As the driver honked his way - everybody honks at everybody else in Rome, even at priests and nuns - up the brand-new Via Conciliazone, leading to Vatican city, we passed bus-load after bus-load, all bound for the noon-time audience the Pope scheduled for both Saturday and Sunday of this week.

Because I’m Protestant and don’t know much about these matters Bishop Martin J. O’Connor of the American College instructed the driver to take me to the very door of St. Peter’s. A big, heavy-set man in a long black robe trimmed in the very individual purple-red everybody in Rome recognizes as the “Cardinal’s Red”, Bishop O’Connor told me he had had 700 requests for audiences this week alone, that there were 200,000 pending for the weeks to come.

So we drove past several sets of the colorful Swiss guards dressed in the red and orange and blue uniforms designed for them so many years ago by Michelangelo. Standing at attention, wearing their black helmets topped by ostrich plumes of Cardinal’s Red, they held their long black spears just as if they meant business.

Magic words spoken in Italian got me through the door, past more long lines of guards, through several big crowds of the faithful, and high up on a special wooden platform built just under the enormous statue of St. Andrew beneath St. Peter’s famous dome.

I looked silently about me. On the benches in front of me and standing raptly all around were a group of nuns from an orphanage in Verona, accompanied by many of their charges.

As we waited a voice from high above read the announcements - in Italian, French, German, Spanish and English. (The Pope speaks nine languages.)

Across from me, on the side of the famous gold-colored window of Bellini - the only bit of St. Peter’s damaged by bombing during the war - were a group of pilgrims from India, garbed in their beautiful, colorful saris. Everywhere were the women in black - the nuns, the widows, the old.
The young too, in the little black Spanish lace veil seen everywhere in Rome these days. And here and there a delegation of children, usually in black, too - many of them little boys with a dash of color in their ties.

Soon the white handkerchiefs began waving - sea on sea of white handkerchiefs, waving from as far as I could see. A sister on my right handed me her precious binoculars and I look through them toward the front of St. Peter’s, to see the white-robed Pope, mounted on a gold-embroidered chair borne on the shoulders of men dressed all in Cardinal’s Red, slowly being borne toward the tribune in the center.

Slowly, reaching out with both hands toward the people on both sides of him, and swaying from side to side, he came nearer and nearer, until he was finally just under the great dome. Then his bearers brought him slowly around the tribune so that hose to the back and on the sides would be able to see and be blessed.

He looked like very happy man, this slender, lean-faced 74-year-old Pope Pius XII, and you got the feeling that he desperately wanted to reach out to all, missing none.

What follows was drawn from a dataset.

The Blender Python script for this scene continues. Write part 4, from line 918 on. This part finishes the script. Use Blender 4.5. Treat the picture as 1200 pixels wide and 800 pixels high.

There were many, many “Viva’s!” Then came his voice, acknowledging the presence of the people everywhere, calling the names of the countries and the regions and the towns. As each name was spoken, the white handkerchiefs waved even more frantically and many were the tears from under the cowls of the nuns on our stand.

A fat old woman behind me, who came to the stand after I did, almost fell of of the bench on which she was elevated, landing heavily on my shoulder in breaking her fall. The man with her, evidently a son, was all apologies, as was she, once the tears were wiped away.

Slowly, deliberately, the Pope read the special Holy Year prayer in five languages. I listened intently to the words in English and found the softness and the liquid quality of the slightly Italian pronunciation pleasing, almost musical.

When the prayers were finished, he descended and walked among the delegation to the front and right of him. It wasn’t until later that I learned the special blessings were for the pilgrims from Ireland.

Then, to the tune of the famous song - Christ wins, He rules, He reigns (in Latin) - he passed slowly around once more on his way out among the endless sea of upturned faces ahead.

(Note: This article was printed in the Detroit Free Press on Sunday, May 7, 1950, Section D.)